Michael Arria
Mondoweiss / September 8, 2023
In 2018, Marc Lamont Hill was fired from his job at CNN over comments he made in support of Palestinian liberation. Now, Israel supporters are angered over his hiring by CUNY.
In August the City University of New York (CUNY) announced that Robin Garrell was stepping down as head of CUNY’s Graduate Center after three years on the job.
A week before the announcement Garrell had faced backlash for hiring academic, author, and television personality Marc Lamont Hill as CUNY’s presidential professor of Urban Education. In 2018 Hill was fired from his job at CNN over comments he made about Israel in a speech at the United Nations. In addition to voicing support for the BDS movement, Hill also called on the international community “to commit to political action, grassroots action, local action, and international action that will give us what justice requires. And that is a free Palestine from the river to the sea.”
The criticism wasn’t cited as a reason for Garrell’s departure, but that didn’t stop pro-Israel voices from celebrating it as a victory. “This is wonderful news,” former state Assemblyman Dov Hikind told the New York Post. “The ouster of the CUNY Graduate Center president sends a powerful message to CUNY campus officials to stop hiring Jew haters. But this is just a first step. Marc Lamont Hill has to go, too.”
Similar sentiments were expressed by City Councilwoman Inna Vernikov (R-Brooklyn), who vowed to work tirelessly to assure that Hill gets removed from his new position.
“That Marc Lamont Hill was even considered as a professor at CUNY is reprehensible,” she declared “..Every day that Marc Lamont Hill keeps his job at CUNY is a stain on this institution … Hill must be relieved from his post immediately.”
The pro-Israel faculty organization CUNY Alliance for Inclusion (CAFI) wrote to university leadership to express their indignation. “If CUNY is not to go down the rabbit hole of selective racism and instead continue its historic tradition of academic integrity and moral clarity, it must reverse course,” reads the letter. “We understand that Professor Hill is a recognized and acclaimed expert on race and educational policy, but this doesn’t excuse his many past offensive remarks and virulent anti-Israel activism, which have landed as deeply offensive on the campus Jewish community at Temple and elsewhere where he has been a guest speaker.”

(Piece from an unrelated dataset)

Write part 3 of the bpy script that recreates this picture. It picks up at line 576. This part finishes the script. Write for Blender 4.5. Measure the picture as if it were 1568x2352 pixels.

The Hill hiring certainly wasn’t the only CUNY development that upset Israel supporters during Garrell’s tenure. On May 12, 2023 graduating student Fatima Mohammed gave the commencement speech at CUNY’s law school and openly criticized the country.
“Israel continues to indiscriminately rain bullets and bombs on worshippers, murdering the old, the young, attacking even funerals and graveyards as it encourages lynch mobs to target Palestinian homes and businesses, as it imprisons its children, as it continues its project of settler colonialism, expelling Palestinians from their homes, carrying the ongoing Nakba … our silence is no longer acceptable,” she told the crowd. “Palestine can no longer be the exception to our pursuit of justice.”
Mohammed was immediately attacked by pro-Israel groups and lawmakers. “Imagine being so crazed by hatred for Israel as a Jewish State that you make it the subject of your commencement speech at a law school graduation,” tweeted Rep. Ritchie Torres (D-NY). “Anti-Israel derangement syndrome at work.”
AIPAC shared Torres’s tweet with the caption, “Thank you Ritchie Torres for your moral clarity in rejecting baseless slander of our ally Israel and speaking out in support of the Jewish state.”
“City University of New York class day speaker slanders Israel and enthusiastically celebrates antisemitism,” wrote Sen. Ted Cruz (R-TX) “Cheers on open borders & releasing violent criminals from jail. And decries the ‘fascist NYPD.’ This is a LAW school. Paid for with tax dollars.”
Mohammed was even thrown under the bus by CUNY’s Board of Trustees and its Chancellor Félix Matos Rodríguez. They put out a collective statement referring to Mohammed’s remarks as “hate speech”.
“This speech is particularly unacceptable at a ceremony celebrating the achievements of a wide diversity of graduates, and hurtful to the entire CUNY community, which was founded on the principle of equal access and opportunity,” reads the statement. “CUNY’s commitment to protecting and supporting our students has not wavered throughout our 175-year existence and we cannot and will not condone hateful rhetoric on our campuses.”
In February 2023 the New York State Division of Human Rights announced that it was opening a probe into alleged discrimination against Zionist and Israeli students at CUNY Law School, after the faculty endorsed a resolution embracing the Boycott, Divestment, and Sanctions (BDS) movement.
However, four pro-Israel professors at the school claim that they are also being investigated for alleged discrimination against anti-Zionist students.